One Karl Oliver, a rethuglican representative, has made an open, unapologetic statement about the removal of monuments to slavery. Specifically, he wrote:
“The destruction of these monuments, erected in the loving memory of our family and fellow Southern Americans, is both heinous and horrific. If the, and I use this term extremely loosely, ‘leadership’ of Louisiana wishes to, in a Nazi-ish fashion, burn books or destroy historical monuments of OUR HISTORY, they should be LYNCHED! Let it be known, I will do all in my power to prevent this from happening in our State.”

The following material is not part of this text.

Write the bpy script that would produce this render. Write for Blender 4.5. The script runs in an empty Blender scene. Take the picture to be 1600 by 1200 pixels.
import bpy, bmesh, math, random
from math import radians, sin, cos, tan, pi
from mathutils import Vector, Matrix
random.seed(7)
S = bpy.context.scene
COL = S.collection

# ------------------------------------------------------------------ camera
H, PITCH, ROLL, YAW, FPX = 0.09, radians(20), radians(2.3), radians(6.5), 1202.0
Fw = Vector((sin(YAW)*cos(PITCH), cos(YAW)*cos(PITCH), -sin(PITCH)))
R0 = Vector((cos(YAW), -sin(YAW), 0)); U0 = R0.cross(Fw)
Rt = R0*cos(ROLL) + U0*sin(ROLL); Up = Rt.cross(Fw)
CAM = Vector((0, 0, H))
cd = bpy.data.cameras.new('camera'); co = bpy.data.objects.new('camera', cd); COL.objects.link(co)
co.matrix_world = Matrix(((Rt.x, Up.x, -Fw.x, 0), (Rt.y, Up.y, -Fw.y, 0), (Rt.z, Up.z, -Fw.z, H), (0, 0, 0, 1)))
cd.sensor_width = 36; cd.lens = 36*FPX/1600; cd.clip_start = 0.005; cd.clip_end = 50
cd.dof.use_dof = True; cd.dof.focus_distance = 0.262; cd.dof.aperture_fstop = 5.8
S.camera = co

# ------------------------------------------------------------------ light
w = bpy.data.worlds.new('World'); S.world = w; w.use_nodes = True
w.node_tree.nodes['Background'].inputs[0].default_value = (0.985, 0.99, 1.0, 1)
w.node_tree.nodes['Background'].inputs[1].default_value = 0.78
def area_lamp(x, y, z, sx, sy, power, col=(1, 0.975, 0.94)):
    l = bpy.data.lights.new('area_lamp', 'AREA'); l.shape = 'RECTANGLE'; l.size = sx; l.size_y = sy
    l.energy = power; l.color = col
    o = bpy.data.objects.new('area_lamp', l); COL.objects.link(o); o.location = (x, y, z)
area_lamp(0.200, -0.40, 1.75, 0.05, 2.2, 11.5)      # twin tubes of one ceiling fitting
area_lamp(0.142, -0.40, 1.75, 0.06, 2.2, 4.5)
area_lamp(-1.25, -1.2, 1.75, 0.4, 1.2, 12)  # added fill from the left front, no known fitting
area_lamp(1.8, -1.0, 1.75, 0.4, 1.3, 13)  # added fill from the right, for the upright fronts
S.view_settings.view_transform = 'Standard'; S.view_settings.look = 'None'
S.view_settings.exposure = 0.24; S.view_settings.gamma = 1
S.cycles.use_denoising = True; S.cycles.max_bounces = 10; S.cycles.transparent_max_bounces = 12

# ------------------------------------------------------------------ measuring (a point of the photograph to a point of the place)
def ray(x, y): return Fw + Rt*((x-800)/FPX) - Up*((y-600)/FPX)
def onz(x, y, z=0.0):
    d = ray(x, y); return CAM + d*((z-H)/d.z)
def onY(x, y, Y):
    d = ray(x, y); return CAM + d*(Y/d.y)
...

I haven’t heard one thing about these statues being destroyed. Removed from the public square, yes. The state could always put them up for auction, so hateful bigots like Oliver and his pals who approved his statement, could fork over serious money for them, and plant them in their backyard, where they could continue to worship hatred, bigotry, and slavery. The money could go for education, so we end up with fewer ignoramuses of Oliver’s type.
As Mayor Mitch Landrieu said, there is a difference between the memory of history, and the reverence of it, and that sentence says all that is needed. These monuments, like the confederate flag, are not a type of aide-mémoire to history; they are a paean to horrible, blood-soaked, hate-fueled times in our recent past. And while we should certainly remember such times and actions, to remind of us of how easily we hate, and how easily we are willing to kill for that hate, that’s not, and never was, the purpose of these monuments. They were created to have some sort of victory; to bolster a sense of self-righteousness in the fight to keep the right of owning other humans.
Not only do I think it’s past time for these types of monuments to go quietly away, I also think the confederate flag, that handy American version of the swastika, should go as well. People such as Karl Oliver need to walk off into the sunset as well, being little more than bags of puffed up, vitriolic bigotry. We don’t need you anymore, either.